El Nobel habló también de los vasos comunicantes que existen entre Conversación en La Catedral, La fiesta del Chivo, otro de sus hitos, probablemente su último libro a la altura de la mejor versión de sí mismo, y la recién publicada Tiempos recios. La figura del tirano cruel y omnímodo, la infinita potencia corruptora del poder y el envilecimiento de la sociedad sometida a ambas cosas son temas manifiestamente comunes a las tres. Sin embargo, explicó el escritor, nunca ha creído tener "un proyecto del que esas novelas sean un reflejo". "Han ido surgiendo de experiencias totalmente inesperadas", contó.

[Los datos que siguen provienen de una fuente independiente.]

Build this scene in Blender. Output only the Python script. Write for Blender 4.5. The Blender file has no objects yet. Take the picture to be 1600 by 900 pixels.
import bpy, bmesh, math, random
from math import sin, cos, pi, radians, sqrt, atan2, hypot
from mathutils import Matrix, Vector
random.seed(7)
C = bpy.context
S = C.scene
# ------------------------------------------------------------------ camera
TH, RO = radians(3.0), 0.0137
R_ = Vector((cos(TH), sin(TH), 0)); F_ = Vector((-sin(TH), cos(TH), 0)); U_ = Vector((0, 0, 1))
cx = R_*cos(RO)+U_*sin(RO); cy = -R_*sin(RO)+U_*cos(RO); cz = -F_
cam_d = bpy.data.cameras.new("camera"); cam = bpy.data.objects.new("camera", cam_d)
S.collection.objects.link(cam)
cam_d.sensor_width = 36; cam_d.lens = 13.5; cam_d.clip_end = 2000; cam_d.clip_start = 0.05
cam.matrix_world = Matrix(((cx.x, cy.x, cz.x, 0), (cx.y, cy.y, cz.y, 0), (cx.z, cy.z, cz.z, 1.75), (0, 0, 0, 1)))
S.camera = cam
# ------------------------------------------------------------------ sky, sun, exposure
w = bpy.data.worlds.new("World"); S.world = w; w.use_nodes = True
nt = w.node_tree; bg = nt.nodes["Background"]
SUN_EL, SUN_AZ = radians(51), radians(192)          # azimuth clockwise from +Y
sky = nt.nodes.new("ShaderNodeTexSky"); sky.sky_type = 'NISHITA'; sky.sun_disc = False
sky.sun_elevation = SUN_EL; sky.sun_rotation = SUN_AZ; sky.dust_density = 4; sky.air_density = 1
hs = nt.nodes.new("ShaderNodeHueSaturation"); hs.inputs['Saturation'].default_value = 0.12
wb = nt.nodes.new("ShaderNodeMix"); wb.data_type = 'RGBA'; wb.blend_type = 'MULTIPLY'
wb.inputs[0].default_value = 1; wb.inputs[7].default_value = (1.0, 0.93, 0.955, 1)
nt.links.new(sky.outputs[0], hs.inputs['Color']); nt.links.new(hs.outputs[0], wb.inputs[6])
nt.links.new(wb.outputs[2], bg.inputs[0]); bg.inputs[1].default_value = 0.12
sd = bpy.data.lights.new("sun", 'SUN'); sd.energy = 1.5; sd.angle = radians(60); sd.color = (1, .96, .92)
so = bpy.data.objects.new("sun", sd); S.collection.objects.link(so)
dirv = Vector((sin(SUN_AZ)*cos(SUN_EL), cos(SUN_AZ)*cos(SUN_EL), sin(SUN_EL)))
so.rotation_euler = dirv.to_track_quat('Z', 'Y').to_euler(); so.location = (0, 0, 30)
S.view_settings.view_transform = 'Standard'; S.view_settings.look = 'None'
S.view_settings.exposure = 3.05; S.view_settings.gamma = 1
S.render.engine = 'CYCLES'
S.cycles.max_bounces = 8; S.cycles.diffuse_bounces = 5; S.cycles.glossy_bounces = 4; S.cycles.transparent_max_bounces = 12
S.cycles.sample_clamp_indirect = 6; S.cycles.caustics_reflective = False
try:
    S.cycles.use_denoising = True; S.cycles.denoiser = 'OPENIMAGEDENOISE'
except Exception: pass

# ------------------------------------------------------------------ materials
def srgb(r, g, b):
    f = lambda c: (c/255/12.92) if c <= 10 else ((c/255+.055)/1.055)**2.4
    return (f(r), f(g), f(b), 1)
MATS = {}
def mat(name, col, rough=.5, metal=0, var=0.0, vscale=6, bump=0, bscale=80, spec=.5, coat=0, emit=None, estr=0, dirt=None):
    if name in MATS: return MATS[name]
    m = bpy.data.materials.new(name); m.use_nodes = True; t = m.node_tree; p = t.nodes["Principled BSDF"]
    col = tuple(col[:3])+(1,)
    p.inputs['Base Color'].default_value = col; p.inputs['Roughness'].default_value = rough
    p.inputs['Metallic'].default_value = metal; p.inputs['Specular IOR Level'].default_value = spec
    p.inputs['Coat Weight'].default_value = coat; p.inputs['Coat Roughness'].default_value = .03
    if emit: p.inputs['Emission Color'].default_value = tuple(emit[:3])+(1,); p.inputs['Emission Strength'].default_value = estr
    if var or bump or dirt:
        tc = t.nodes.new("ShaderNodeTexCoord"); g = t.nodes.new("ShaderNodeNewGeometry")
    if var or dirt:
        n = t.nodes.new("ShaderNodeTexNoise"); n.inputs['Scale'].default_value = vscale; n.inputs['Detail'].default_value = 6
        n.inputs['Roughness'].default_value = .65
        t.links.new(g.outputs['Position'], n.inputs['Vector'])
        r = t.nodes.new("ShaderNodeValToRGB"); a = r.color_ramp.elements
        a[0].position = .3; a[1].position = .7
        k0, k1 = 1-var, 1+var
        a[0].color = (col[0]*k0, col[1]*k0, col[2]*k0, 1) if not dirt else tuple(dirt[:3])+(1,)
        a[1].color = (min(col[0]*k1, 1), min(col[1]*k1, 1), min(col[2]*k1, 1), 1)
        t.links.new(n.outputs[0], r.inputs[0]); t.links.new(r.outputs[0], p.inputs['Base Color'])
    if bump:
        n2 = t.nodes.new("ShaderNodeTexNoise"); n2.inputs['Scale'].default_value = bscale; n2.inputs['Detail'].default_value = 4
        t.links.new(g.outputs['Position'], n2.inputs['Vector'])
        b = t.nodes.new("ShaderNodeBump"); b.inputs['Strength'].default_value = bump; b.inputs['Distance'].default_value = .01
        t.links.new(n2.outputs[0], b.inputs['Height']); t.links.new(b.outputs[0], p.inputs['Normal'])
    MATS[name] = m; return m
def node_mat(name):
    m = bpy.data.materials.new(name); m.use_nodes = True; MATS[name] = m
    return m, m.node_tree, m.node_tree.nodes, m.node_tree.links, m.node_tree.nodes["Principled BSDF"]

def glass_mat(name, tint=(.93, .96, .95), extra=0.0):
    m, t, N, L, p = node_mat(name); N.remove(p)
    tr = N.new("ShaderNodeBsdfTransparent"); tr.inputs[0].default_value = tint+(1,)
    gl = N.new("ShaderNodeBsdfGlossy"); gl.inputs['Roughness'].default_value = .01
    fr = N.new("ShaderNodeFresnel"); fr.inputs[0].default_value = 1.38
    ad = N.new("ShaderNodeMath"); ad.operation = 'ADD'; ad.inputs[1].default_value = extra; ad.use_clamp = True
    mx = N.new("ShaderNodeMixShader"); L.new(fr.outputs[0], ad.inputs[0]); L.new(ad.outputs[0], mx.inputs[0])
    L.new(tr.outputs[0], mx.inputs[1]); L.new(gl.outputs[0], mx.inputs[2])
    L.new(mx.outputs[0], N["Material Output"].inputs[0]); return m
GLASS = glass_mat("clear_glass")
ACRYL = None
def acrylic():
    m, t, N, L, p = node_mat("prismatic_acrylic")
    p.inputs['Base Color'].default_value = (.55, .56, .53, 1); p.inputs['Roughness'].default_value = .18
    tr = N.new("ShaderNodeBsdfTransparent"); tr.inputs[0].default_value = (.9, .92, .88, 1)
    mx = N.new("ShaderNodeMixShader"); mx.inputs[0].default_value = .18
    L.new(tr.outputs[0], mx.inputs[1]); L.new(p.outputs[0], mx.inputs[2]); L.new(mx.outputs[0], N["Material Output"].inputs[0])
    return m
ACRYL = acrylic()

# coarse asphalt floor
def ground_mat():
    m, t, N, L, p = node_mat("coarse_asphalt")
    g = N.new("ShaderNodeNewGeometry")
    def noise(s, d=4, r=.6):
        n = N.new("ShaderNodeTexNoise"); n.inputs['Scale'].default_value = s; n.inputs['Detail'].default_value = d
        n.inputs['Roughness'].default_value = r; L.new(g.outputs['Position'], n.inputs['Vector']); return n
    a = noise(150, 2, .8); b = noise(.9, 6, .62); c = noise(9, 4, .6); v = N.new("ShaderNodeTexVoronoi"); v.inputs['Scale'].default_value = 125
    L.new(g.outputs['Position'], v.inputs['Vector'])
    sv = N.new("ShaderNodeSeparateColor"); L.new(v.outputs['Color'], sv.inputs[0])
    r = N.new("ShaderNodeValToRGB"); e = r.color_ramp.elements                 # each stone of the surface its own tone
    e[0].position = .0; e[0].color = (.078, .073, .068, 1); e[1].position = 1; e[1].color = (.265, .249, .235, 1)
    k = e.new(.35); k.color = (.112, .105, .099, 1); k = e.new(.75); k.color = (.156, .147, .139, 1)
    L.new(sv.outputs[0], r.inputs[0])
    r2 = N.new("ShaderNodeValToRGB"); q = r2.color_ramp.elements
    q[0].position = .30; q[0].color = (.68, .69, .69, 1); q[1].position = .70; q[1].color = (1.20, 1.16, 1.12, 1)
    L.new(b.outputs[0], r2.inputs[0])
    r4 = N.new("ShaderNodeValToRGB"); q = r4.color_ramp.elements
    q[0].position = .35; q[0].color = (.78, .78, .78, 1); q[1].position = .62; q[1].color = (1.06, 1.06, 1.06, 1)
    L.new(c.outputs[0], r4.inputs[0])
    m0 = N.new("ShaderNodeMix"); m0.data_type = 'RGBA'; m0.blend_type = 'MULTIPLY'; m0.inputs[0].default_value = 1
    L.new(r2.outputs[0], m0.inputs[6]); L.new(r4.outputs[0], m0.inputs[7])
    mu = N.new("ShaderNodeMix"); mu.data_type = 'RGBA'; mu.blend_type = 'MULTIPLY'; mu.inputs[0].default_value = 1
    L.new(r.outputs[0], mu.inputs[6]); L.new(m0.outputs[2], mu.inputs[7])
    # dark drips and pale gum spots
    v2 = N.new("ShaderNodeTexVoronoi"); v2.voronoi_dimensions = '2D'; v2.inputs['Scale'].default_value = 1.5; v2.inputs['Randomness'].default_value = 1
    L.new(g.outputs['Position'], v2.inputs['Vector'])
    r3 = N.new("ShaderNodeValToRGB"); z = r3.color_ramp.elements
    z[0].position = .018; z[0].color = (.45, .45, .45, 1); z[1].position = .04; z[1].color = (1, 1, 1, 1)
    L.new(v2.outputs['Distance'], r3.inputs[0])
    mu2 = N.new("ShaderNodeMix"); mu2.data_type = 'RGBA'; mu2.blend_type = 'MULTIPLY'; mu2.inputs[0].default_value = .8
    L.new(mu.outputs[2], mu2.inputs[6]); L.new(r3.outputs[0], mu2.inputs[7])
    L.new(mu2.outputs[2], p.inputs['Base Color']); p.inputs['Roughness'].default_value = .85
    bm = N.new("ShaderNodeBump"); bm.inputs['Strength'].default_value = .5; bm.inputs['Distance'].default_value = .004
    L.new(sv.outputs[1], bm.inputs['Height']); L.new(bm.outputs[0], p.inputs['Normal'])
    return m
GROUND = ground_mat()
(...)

La fiesta del Chivo la escribió, muchos años después, a raíz de una visita a mediados de los 70 a la República Dominicana para rodar un documental. Trujillo, el sádico tirano del país, había muerto ya y la gente comenzaba a contar historias "imposibles". Él no daba crédito, pero cuando un colaborador del sátrapa demencial le confirmó que sí, que era cierto –por ejemplo– que los campesinos del país le regalaban sus hijas a Trujillo cuando éste visitaba sus tierras, sintió la "imperiosa necesidad" de escribir sobre aquel hombre y aquel régimen y lo que habían hecho ambos con las vidas y las mentes de la gente aquella isla al borde de la maldad inverosímil. Tiempos recios, reconoció al final, rectificándose levemente a sí mismo, sí ha sido "una especie de desprendimiento del Chivo", pues también a Guatemala –donde transcurre esta última novela– llegó la larga mano de Trujillo.